--- Supplied material ---

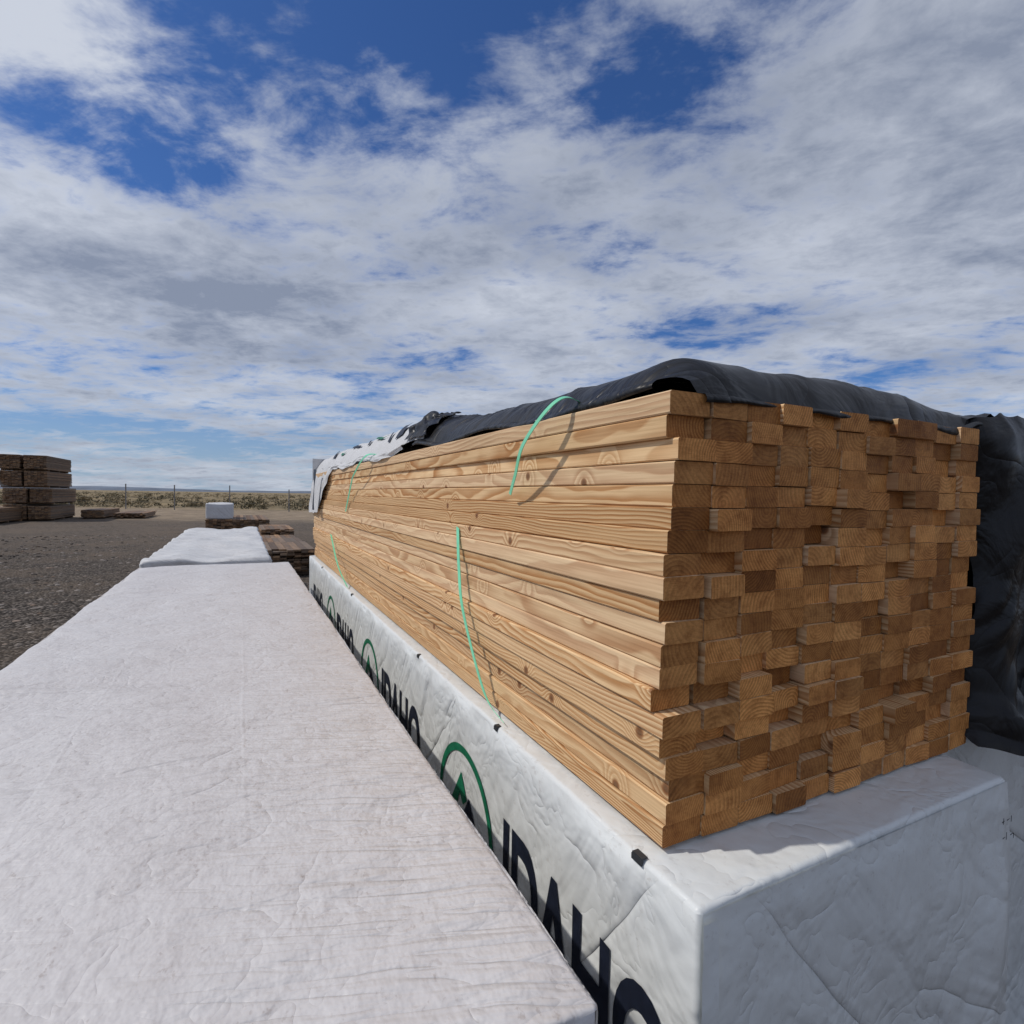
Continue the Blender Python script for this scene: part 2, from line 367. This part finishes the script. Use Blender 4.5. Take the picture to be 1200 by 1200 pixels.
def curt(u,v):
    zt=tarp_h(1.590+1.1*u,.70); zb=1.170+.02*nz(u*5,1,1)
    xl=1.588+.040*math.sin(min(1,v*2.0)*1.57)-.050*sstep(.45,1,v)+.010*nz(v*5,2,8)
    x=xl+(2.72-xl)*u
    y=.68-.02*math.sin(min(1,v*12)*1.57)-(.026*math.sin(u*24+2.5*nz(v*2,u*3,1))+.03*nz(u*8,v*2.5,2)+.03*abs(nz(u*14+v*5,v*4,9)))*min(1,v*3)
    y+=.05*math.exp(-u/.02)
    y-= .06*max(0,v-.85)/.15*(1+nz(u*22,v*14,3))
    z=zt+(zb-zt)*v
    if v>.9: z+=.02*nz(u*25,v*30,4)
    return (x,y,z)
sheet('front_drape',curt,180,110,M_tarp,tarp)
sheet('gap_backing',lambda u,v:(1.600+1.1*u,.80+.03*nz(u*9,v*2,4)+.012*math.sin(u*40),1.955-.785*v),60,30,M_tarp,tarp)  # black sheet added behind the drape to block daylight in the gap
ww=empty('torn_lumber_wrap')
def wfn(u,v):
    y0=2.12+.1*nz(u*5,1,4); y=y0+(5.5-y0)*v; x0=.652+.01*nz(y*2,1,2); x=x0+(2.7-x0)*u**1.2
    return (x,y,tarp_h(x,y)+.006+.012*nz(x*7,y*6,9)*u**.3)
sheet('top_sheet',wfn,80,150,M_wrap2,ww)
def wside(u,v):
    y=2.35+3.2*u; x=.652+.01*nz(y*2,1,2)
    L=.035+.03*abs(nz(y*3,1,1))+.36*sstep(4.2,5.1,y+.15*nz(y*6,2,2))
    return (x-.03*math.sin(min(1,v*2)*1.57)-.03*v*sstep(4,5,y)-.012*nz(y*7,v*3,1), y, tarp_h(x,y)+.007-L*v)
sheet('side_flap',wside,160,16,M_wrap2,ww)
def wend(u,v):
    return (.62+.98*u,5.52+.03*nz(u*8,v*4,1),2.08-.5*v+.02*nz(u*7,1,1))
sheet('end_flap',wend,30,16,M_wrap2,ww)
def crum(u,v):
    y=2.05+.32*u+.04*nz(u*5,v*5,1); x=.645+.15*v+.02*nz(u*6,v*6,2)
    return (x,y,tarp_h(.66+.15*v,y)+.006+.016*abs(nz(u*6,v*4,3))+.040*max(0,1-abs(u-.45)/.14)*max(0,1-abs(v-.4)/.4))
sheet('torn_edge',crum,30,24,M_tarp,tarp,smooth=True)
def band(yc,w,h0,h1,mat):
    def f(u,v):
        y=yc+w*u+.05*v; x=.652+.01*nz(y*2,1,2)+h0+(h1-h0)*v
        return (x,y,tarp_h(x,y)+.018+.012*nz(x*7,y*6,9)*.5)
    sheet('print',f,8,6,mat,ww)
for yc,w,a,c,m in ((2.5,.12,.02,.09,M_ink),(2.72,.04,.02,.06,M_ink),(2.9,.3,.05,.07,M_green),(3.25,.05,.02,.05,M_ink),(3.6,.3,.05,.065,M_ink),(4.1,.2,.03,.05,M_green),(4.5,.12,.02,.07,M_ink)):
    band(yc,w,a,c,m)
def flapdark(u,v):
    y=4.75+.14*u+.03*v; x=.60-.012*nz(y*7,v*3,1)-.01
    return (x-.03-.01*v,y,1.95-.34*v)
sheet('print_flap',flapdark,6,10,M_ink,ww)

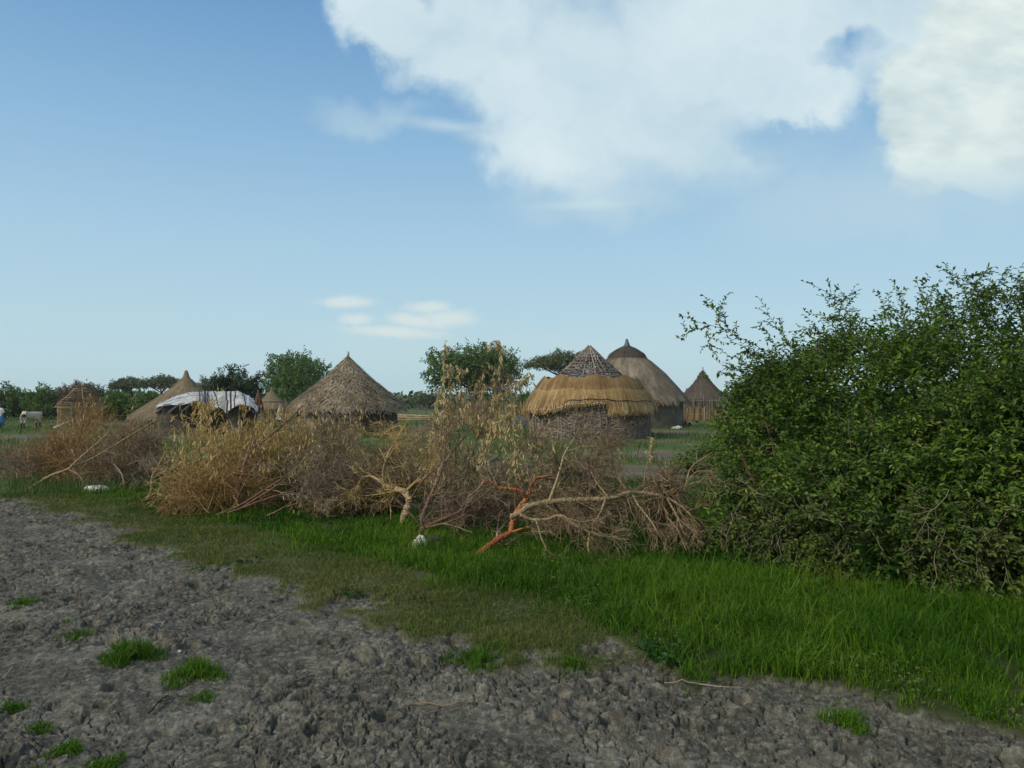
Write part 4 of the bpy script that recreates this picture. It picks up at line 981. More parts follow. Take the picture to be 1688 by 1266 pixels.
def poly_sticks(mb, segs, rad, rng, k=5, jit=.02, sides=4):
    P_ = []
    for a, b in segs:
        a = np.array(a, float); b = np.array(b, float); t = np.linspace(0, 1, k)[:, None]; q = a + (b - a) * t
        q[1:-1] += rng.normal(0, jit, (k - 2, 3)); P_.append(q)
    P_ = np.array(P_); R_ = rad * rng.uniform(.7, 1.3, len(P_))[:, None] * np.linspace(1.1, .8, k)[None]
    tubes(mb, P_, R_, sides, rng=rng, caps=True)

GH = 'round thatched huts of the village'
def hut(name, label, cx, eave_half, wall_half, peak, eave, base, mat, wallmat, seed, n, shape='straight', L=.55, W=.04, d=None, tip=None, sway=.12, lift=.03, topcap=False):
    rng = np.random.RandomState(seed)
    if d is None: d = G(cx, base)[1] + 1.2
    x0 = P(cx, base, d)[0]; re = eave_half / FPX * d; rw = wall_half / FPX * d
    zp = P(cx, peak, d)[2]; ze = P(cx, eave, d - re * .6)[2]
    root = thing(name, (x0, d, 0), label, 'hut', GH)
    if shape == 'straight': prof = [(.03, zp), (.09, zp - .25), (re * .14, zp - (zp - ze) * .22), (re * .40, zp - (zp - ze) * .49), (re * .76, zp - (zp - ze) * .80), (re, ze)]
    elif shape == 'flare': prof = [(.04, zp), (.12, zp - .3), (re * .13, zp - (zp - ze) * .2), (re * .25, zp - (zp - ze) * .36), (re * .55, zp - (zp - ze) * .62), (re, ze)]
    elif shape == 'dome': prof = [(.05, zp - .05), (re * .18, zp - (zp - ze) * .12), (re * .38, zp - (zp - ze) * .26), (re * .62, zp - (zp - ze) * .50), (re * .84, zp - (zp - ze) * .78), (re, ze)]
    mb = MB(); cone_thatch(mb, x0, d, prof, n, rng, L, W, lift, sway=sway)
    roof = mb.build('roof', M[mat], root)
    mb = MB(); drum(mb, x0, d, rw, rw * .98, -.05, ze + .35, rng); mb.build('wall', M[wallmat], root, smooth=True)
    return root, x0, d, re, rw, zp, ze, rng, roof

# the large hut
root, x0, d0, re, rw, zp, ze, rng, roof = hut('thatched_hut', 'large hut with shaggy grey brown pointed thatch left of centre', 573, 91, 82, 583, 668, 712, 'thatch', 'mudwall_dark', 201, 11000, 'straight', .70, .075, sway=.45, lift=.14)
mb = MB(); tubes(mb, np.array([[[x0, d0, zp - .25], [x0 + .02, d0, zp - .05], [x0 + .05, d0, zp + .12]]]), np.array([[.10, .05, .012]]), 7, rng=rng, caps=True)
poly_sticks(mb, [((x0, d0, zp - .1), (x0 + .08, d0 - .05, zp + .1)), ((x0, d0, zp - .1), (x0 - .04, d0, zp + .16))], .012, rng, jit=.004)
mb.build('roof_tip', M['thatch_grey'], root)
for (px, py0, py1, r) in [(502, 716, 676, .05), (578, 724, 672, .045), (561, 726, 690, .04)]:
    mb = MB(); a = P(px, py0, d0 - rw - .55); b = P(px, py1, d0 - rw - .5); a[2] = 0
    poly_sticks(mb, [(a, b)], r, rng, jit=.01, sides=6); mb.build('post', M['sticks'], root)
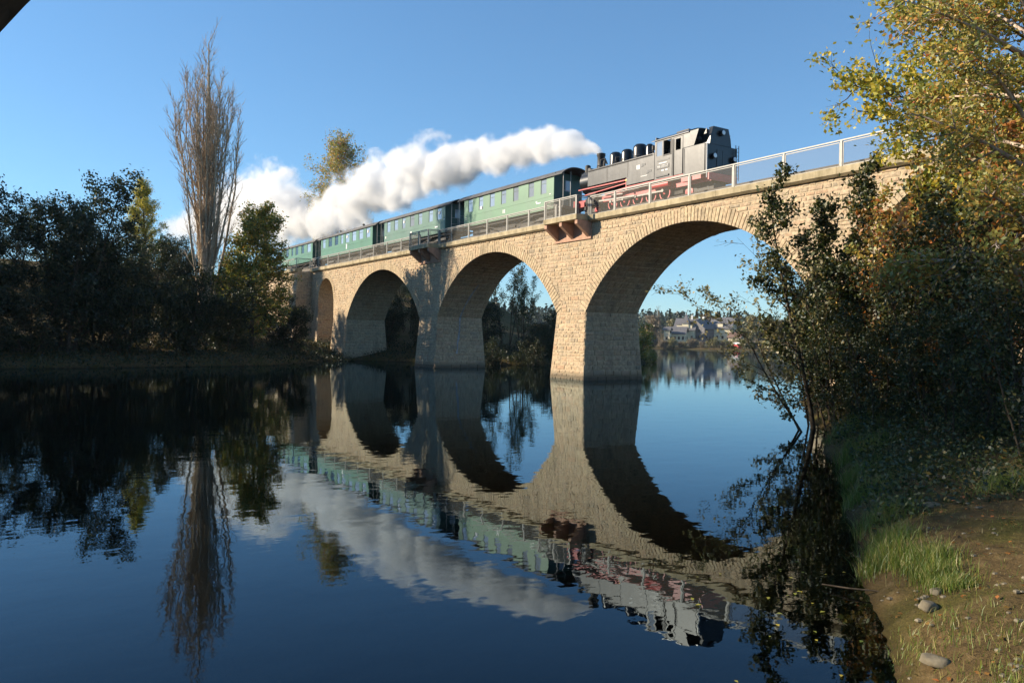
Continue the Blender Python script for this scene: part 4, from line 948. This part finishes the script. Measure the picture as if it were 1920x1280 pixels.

---

Reproduce every entry word for word, but omit the pictures.

» Task answer:
Continue the Blender Python script for this scene: part 2, from line 367. This part finishes the script. Use Blender 4.5. Take the picture to be 1200 by 1200 pixels.
def curt(u,v):
    zt=tarp_h(1.590+1.1*u,.70); zb=1.170+.02*nz(u*5,1,1)
    xl=1.588+.040*math.sin(min(1,v*2.0)*1.57)-.050*sstep(.45,1,v)+.010*nz(v*5,2,8)
    x=xl+(2.72-xl)*u
    y=.68-.02*math.sin(min(1,v*12)*1.57)-(.026*math.sin(u*24+2.5*nz(v*2,u*3,1))+.03*nz(u*8,v*2.5,2)+.03*abs(nz(u*14+v*5,v*4,9)))*min(1,v*3)
    y+=.05*math.exp(-u/.02)
    y-= .06*max(0,v-.85)/.15*(1+nz(u*22,v*14,3))
    z=zt+(zb-zt)*v
    if v>.9: z+=.02*nz(u*25,v*30,4)
    return (x,y,z)
sheet('front_drape',curt,180,110,M_tarp,tarp)
sheet('gap_backing',lambda u,v:(1.600+1.1*u,.80+.03*nz(u*9,v*2,4)+.012*math.sin(u*40),1.955-.785*v),60,30,M_tarp,tarp)  # black sheet added behind the drape to block daylight in the gap
ww=empty('torn_lumber_wrap')
def wfn(u,v):
    y0=2.12+.1*nz(u*5,1,4); y=y0+(5.5-y0)*v; x0=.652+.01*nz(y*2,1,2); x=x0+(2.7-x0)*u**1.2
    return (x,y,tarp_h(x,y)+.006+.012*nz(x*7,y*6,9)*u**.3)
sheet('top_sheet',wfn,80,150,M_wrap2,ww)
def wside(u,v):
    y=2.35+3.2*u; x=.652+.01*nz(y*2,1,2)
    L=.035+.03*abs(nz(y*3,1,1))+.36*sstep(4.2,5.1,y+.15*nz(y*6,2,2))
    return (x-.03*math.sin(min(1,v*2)*1.57)-.03*v*sstep(4,5,y)-.012*nz(y*7,v*3,1), y, tarp_h(x,y)+.007-L*v)
sheet('side_flap',wside,160,16,M_wrap2,ww)
def wend(u,v):
    return (.62+.98*u,5.52+.03*nz(u*8,v*4,1),2.08-.5*v+.02*nz(u*7,1,1))
sheet('end_flap',wend,30,16,M_wrap2,ww)
def crum(u,v):
    y=2.05+.32*u+.04*nz(u*5,v*5,1); x=.645+.15*v+.02*nz(u*6,v*6,2)
    return (x,y,tarp_h(.66+.15*v,y)+.006+.016*abs(nz(u*6,v*4,3))+.040*max(0,1-abs(u-.45)/.14)*max(0,1-abs(v-.4)/.4))
sheet('torn_edge',crum,30,24,M_tarp,tarp,smooth=True)
def band(yc,w,h0,h1,mat):
    def f(u,v):
        y=yc+w*u+.05*v; x=.652+.01*nz(y*2,1,2)+h0+(h1-h0)*v
        return (x,y,tarp_h(x,y)+.018+.012*nz(x*7,y*6,9)*.5)
    sheet('print',f,8,6,mat,ww)
for yc,w,a,c,m in ((2.5,.12,.02,.09,M_ink),(2.72,.04,.02,.06,M_ink),(2.9,.3,.05,.07,M_green),(3.25,.05,.02,.05,M_ink),(3.6,.3,.05,.065,M_ink),(4.1,.2,.03,.05,M_green),(4.5,.12,.02,.07,M_ink)):
    band(yc,w,a,c,m)
def flapdark(u,v):
    y=4.75+.14*u+.03*v; x=.60-.012*nz(y*7,v*3,1)-.01
    return (x-.03-.01*v,y,1.95-.34*v)
sheet('print_flap',flapdark,6,10,M_ink,ww)

Write part 4 of the bpy script that recreates this picture. It picks up at line 981. More parts follow. Take the picture to be 1688 by 1266 pixels.
def poly_sticks(mb, segs, rad, rng, k=5, jit=.02, sides=4):
    P_ = []
    for a, b in segs:
        a = np.array(a, float); b = np.array(b, float); t = np.linspace(0, 1, k)[:, None]; q = a + (b - a) * t
        q[1:-1] += rng.normal(0, jit, (k - 2, 3)); P_.append(q)
    P_ = np.array(P_); R_ = rad * rng.uniform(.7, 1.3, len(P_))[:, None] * np.linspace(1.1, .8, k)[None]
    tubes(mb, P_, R_, sides, rng=rng, caps=True)

GH = 'round thatched huts of the village'
def hut(name, label, cx, eave_half, wall_half, peak, eave, base, mat, wallmat, seed, n, shape='straight', L=.55, W=.04, d=None, tip=None, sway=.12, lift=.03, topcap=False):
    rng = np.random.RandomState(seed)
    if d is None: d = G(cx, base)[1] + 1.2
    x0 = P(cx, base, d)[0]; re = eave_half / FPX * d; rw = wall_half / FPX * d
    zp = P(cx, peak, d)[2]; ze = P(cx, eave, d - re * .6)[2]
    root = thing(name, (x0, d, 0), label, 'hut', GH)
    if shape == 'straight': prof = [(.03, zp), (.09, zp - .25), (re * .14, zp - (zp - ze) * .22), (re * .40, zp - (zp - ze) * .49), (re * .76, zp - (zp - ze) * .80), (re, ze)]
    elif shape == 'flare': prof = [(.04, zp), (.12, zp - .3), (re * .13, zp - (zp - ze) * .2), (re * .25, zp - (zp - ze) * .36), (re * .55, zp - (zp - ze) * .62), (re, ze)]
    elif shape == 'dome': prof = [(.05, zp - .05), (re * .18, zp - (zp - ze) * .12), (re * .38, zp - (zp - ze) * .26), (re * .62, zp - (zp - ze) * .50), (re * .84, zp - (zp - ze) * .78), (re, ze)]
    mb = MB(); cone_thatch(mb, x0, d, prof, n, rng, L, W, lift, sway=sway)
    roof = mb.build('roof', M[mat], root)
    mb = MB(); drum(mb, x0, d, rw, rw * .98, -.05, ze + .35, rng); mb.build('wall', M[wallmat], root, smooth=True)
    return root, x0, d, re, rw, zp, ze, rng, roof

# the large hut
root, x0, d0, re, rw, zp, ze, rng, roof = hut('thatched_hut', 'large hut with shaggy grey brown pointed thatch left of centre', 573, 91, 82, 583, 668, 712, 'thatch', 'mudwall_dark', 201, 11000, 'straight', .70, .075, sway=.45, lift=.14)
mb = MB(); tubes(mb, np.array([[[x0, d0, zp - .25], [x0 + .02, d0, zp - .05], [x0 + .05, d0, zp + .12]]]), np.array([[.10, .05, .012]]), 7, rng=rng, caps=True)
poly_sticks(mb, [((x0, d0, zp - .1), (x0 + .08, d0 - .05, zp + .1)), ((x0, d0, zp - .1), (x0 - .04, d0, zp + .16))], .012, rng, jit=.004)
mb.build('roof_tip', M['thatch_grey'], root)
for (px, py0, py1, r) in [(502, 716, 676, .05), (578, 724, 672, .045), (561, 726, 690, .04)]:
    mb = MB(); a = P(px, py0, d0 - rw - .55); b = P(px, py1, d0 - rw - .5); a[2] = 0
    poly_sticks(mb, [(a, b)], r, rng, jit=.01, sides=6); mb.build('post', M['sticks'], root)
Continue the Blender Python script for this scene: part 4, from line 948. This part finishes the script. Measure the picture as if it were 1920x1280 pixels.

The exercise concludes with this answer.